3D scene scripts
----------------
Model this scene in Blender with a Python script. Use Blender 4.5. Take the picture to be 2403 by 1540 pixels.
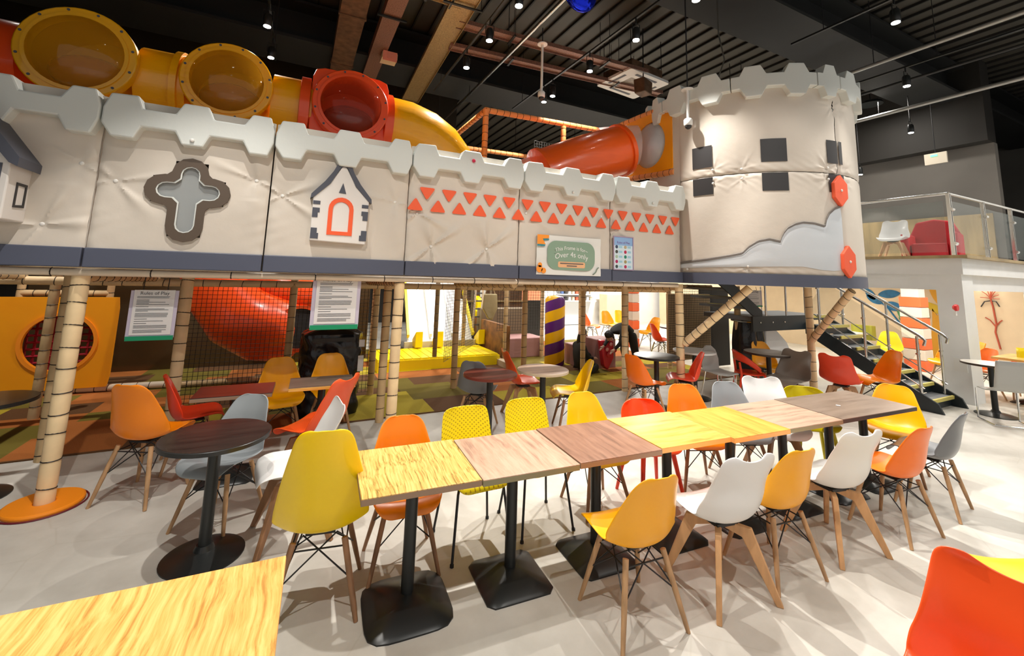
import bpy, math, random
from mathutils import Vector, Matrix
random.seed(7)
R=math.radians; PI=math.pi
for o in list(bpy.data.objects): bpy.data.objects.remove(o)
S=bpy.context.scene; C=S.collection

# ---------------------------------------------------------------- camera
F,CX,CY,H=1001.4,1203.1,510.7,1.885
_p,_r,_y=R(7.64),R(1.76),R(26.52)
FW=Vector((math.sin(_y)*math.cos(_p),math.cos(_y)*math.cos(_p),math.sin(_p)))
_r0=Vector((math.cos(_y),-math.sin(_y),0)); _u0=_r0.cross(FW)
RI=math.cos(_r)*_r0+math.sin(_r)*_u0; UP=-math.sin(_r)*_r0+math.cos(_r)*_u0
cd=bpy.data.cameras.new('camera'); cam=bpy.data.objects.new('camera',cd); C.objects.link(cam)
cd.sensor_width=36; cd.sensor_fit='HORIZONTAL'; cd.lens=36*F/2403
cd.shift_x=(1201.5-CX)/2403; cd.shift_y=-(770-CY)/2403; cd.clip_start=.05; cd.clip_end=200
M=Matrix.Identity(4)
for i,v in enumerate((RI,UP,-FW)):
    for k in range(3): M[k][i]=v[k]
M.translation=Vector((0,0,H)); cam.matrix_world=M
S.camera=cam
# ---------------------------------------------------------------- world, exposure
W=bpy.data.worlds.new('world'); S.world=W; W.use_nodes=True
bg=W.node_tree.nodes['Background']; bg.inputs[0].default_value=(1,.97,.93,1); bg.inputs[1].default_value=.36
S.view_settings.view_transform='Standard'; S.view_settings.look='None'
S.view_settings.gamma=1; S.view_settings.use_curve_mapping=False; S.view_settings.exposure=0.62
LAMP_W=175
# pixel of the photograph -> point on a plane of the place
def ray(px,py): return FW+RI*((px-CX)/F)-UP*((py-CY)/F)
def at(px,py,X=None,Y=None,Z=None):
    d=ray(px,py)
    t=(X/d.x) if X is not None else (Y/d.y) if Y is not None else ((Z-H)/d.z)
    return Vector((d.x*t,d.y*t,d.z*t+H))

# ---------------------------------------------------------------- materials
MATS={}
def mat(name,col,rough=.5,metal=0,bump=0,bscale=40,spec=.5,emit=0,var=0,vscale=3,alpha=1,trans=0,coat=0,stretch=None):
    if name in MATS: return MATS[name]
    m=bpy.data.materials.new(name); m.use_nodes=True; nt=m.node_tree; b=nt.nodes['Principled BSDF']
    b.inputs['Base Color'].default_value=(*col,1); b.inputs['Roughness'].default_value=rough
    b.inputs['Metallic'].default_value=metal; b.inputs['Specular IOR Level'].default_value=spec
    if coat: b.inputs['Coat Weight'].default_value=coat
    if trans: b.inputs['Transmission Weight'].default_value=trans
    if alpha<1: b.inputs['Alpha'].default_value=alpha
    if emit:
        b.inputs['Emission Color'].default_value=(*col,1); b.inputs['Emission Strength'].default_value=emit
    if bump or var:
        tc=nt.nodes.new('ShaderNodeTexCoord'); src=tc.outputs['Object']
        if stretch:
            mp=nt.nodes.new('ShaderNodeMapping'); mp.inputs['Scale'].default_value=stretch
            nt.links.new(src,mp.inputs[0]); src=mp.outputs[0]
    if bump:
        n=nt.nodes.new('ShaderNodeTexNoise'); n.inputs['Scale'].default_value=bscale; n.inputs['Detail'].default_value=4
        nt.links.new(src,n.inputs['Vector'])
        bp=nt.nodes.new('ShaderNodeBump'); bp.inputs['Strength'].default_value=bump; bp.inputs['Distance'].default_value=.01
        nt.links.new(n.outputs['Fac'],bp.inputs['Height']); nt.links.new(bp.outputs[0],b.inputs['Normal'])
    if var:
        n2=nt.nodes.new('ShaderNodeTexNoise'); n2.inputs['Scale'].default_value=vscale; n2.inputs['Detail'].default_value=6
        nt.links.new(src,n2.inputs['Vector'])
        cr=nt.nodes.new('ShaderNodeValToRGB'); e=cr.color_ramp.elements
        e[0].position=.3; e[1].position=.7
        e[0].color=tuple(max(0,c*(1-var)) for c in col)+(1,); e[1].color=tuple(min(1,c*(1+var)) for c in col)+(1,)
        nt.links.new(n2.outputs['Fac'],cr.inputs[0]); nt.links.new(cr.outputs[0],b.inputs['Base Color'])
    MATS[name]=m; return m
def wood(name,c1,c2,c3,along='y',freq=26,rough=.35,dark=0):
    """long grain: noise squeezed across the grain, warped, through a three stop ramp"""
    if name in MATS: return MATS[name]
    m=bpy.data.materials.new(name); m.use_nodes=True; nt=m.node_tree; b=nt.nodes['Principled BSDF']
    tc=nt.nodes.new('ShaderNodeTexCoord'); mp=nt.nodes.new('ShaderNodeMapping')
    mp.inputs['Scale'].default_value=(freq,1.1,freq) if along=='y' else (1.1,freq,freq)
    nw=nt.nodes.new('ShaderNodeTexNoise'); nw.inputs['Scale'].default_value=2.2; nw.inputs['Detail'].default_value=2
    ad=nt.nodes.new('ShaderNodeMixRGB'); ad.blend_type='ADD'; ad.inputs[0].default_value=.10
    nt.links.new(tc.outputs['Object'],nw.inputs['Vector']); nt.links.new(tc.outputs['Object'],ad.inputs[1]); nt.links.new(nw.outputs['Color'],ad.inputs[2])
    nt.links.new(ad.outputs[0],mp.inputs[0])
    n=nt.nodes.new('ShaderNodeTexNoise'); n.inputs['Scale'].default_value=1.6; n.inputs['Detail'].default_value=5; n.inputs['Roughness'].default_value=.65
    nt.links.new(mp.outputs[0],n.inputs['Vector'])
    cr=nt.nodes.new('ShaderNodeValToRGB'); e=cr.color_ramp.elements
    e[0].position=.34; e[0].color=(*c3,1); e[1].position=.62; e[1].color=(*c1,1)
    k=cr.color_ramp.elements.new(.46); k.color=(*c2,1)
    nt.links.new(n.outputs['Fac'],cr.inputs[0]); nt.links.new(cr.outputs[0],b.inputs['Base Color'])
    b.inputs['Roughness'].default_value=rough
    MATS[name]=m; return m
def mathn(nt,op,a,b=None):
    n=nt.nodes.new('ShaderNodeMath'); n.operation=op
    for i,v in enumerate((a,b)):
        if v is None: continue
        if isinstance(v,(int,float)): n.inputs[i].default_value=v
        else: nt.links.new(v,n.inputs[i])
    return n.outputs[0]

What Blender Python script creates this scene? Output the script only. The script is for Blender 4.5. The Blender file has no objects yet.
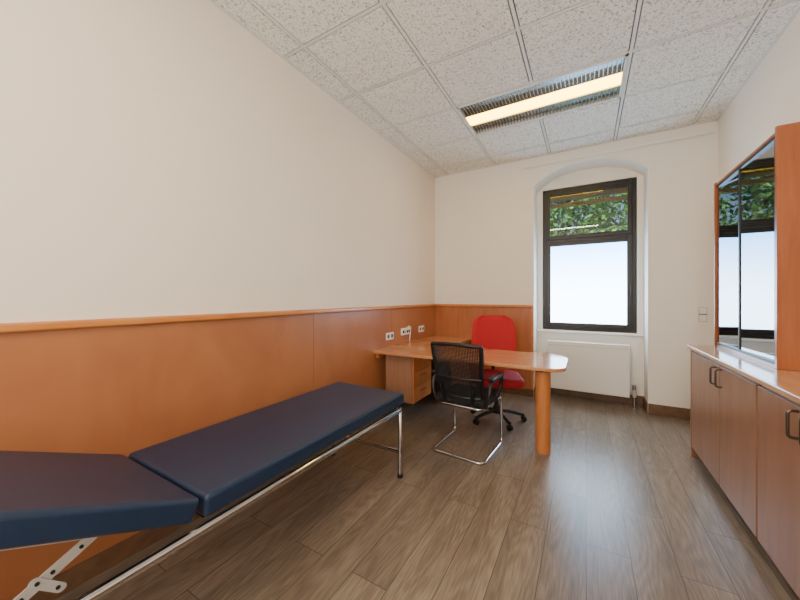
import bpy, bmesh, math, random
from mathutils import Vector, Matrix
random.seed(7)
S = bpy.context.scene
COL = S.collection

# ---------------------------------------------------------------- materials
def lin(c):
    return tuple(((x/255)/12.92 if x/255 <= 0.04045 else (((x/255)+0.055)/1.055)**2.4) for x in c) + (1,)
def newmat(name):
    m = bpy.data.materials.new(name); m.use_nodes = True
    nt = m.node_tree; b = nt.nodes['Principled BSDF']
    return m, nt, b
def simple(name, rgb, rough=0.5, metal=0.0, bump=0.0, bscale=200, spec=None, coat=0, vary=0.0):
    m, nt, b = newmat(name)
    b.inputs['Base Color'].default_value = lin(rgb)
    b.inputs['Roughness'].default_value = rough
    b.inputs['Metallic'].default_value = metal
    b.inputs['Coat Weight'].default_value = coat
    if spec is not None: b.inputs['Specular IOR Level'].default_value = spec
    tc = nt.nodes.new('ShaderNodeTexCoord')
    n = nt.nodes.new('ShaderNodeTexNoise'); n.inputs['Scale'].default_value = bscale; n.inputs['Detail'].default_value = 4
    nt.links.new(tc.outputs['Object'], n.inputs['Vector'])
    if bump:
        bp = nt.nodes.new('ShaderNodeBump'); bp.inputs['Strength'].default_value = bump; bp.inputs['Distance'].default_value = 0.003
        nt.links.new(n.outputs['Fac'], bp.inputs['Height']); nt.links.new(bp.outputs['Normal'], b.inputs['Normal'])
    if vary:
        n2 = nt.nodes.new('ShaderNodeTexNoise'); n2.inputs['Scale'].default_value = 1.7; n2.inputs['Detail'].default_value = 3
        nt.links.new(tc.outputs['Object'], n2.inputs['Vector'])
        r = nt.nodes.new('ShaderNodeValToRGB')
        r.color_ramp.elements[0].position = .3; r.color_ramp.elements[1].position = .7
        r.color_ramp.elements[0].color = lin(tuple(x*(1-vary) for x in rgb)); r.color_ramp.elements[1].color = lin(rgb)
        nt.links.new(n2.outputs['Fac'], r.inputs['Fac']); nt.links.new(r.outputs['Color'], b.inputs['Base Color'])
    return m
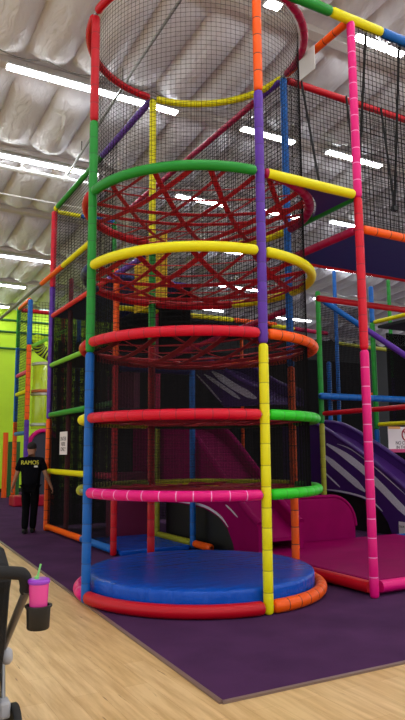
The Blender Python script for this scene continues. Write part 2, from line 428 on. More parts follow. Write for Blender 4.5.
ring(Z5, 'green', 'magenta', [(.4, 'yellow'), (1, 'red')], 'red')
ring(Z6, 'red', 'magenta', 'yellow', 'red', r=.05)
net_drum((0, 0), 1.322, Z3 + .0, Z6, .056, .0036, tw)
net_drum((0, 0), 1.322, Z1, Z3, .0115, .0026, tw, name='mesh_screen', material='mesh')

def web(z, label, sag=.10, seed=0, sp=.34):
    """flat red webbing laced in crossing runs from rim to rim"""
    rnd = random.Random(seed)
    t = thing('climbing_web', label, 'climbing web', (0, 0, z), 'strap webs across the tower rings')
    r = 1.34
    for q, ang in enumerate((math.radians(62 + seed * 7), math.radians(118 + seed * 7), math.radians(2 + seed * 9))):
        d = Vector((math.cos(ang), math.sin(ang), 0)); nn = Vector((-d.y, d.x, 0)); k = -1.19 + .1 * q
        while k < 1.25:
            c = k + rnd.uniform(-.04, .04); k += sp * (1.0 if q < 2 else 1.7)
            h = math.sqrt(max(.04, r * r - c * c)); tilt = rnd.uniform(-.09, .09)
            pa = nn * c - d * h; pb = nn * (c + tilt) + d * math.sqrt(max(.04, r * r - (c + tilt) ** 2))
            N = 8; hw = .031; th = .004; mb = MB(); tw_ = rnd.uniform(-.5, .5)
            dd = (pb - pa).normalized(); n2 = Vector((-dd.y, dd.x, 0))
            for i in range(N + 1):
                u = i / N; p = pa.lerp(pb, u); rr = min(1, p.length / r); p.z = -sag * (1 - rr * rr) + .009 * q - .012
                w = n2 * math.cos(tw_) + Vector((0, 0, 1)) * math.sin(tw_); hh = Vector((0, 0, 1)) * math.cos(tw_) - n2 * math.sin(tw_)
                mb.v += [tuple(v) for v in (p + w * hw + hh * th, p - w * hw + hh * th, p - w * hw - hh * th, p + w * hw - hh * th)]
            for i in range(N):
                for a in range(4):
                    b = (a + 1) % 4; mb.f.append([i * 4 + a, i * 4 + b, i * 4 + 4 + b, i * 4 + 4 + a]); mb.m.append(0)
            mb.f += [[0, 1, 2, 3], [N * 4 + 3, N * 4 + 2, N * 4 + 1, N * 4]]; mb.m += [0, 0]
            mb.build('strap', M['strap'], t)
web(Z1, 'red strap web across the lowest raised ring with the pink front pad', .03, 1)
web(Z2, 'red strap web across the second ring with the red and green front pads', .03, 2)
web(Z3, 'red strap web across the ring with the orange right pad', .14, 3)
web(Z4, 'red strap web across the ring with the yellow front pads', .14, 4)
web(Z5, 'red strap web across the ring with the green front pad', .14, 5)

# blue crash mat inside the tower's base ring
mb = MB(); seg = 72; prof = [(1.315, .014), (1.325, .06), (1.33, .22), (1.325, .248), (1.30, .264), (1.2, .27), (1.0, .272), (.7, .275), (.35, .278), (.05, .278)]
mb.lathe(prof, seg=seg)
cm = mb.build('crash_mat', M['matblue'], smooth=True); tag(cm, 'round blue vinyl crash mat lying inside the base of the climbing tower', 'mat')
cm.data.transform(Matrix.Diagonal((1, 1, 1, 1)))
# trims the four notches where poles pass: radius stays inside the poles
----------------
● **Given problem**
Your answer should be only a number: how many lines of the data above contain the string "from"?

● **Written solution**
4